Your task -> Write the lines out again, from the top of the material to the line containing "me.materials.append(M['foam'])", pictures excluded.

Data block ->
begin

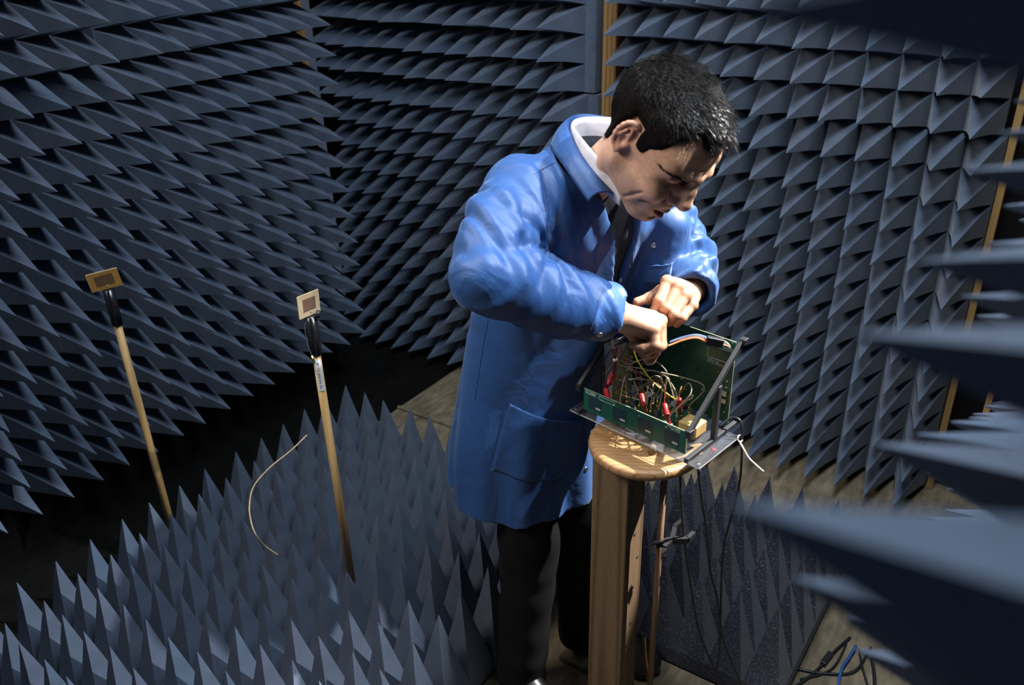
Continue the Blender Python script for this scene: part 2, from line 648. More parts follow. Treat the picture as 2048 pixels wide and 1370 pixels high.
VAR = {}
for kind, sag in (('wall', 0.010), ('floor', 0.0)):
    VAR[kind] = [pyramid_mesh(i, bl, be, sag) for i, (bl, be) in enumerate(
        [(0.012, 0.002), (0.015, 0.004), (0.012, 0.006), (0.02, 0.003), (0.03, 0.008), (0.014, 0.005)])]
SPECK_VAR = []
for me in VAR['floor'][:4]:
    c = me.copy()
    c.materials.append(M['speck'])
    SPECK_VAR.append(c)
for kk in VAR:
    for me in VAR[kk]:
        me.materials.append(M['foam'])


def in_view(p, margin=330):
    x, y, z = pix(p)
    return z > 0.02 and -margin < x < 2048 + margin and -margin < y < 1370 + margin


def panel(label, group, corner, xdir, ydir, kind, ncol=6, nrow=6, mat='foam', turn=0.0, skip=None, pad=0.0):
    """corner: point of the face plane where the pyramids stand; x along columns, y along rows"""
    x, y = Vector(xdir), Vector(ydir)
    z = x.cross(y)
    cx = Vector(corner) + x * (ncol * PT / 2) + y * (nrow * PT / 2)
    mw = frame_matrix(cx, x, y, z) @ Matrix.Rotation(turn, 4, 'Z')
    spots = []
    for r in range(nrow):
        for c in range(ncol):
            l = Vector(((c + 0.5 - ncol / 2) * PT, (r + 0.5 - nrow / 2) * PT, 0))
            if skip and skip(c, r):
                continue
            b = mw @ l
            t = mw @ (l + Vector((0, 0, PH)))
            if in_view(b) or in_view(t):
                spots.append((l, c, r))
    if not spots:
        return None
    w, h = ncol * PT / 2, nrow * PT / 2
    base = MB()
    base.box((-w, -h, -BT), (w + pad, h, 0.001))
    o = link('foam_panel', base.mesh('foam_panel'), mat)
    o.matrix_world = mw
    tag(o, label, 'foam panel', group)
    for l, c, r in spots:
        me = random.choice(SPECK_VAR if mat == 'speck' else VAR[kind][:] + VAR[kind][:4])
        p = bpy.data.objects.new('pyramid', me)
        COL.objects.link(p)
        p.parent = o
        p.location = l
        q = random.choice((0, 1)) * math.pi if kind == 'floor' else 0.0
        p.rotation_euler = (random.gauss(0, 0.010), random.gauss(0, 0.010), q)
        s = random.gauss(1, 0.008)
        p.scale = (1, 1, s)
    return o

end

Answer in full ->
Continue the Blender Python script for this scene: part 2, from line 648. More parts follow. Treat the picture as 2048 pixels wide and 1370 pixels high.
VAR = {}
for kind, sag in (('wall', 0.010), ('floor', 0.0)):
    VAR[kind] = [pyramid_mesh(i, bl, be, sag) for i, (bl, be) in enumerate(
        [(0.012, 0.002), (0.015, 0.004), (0.012, 0.006), (0.02, 0.003), (0.03, 0.008), (0.014, 0.005)])]
SPECK_VAR = []
for me in VAR['floor'][:4]:
    c = me.copy()
    c.materials.append(M['speck'])
    SPECK_VAR.append(c)
for kk in VAR:
    for me in VAR[kk]:
        me.materials.append(M['foam'])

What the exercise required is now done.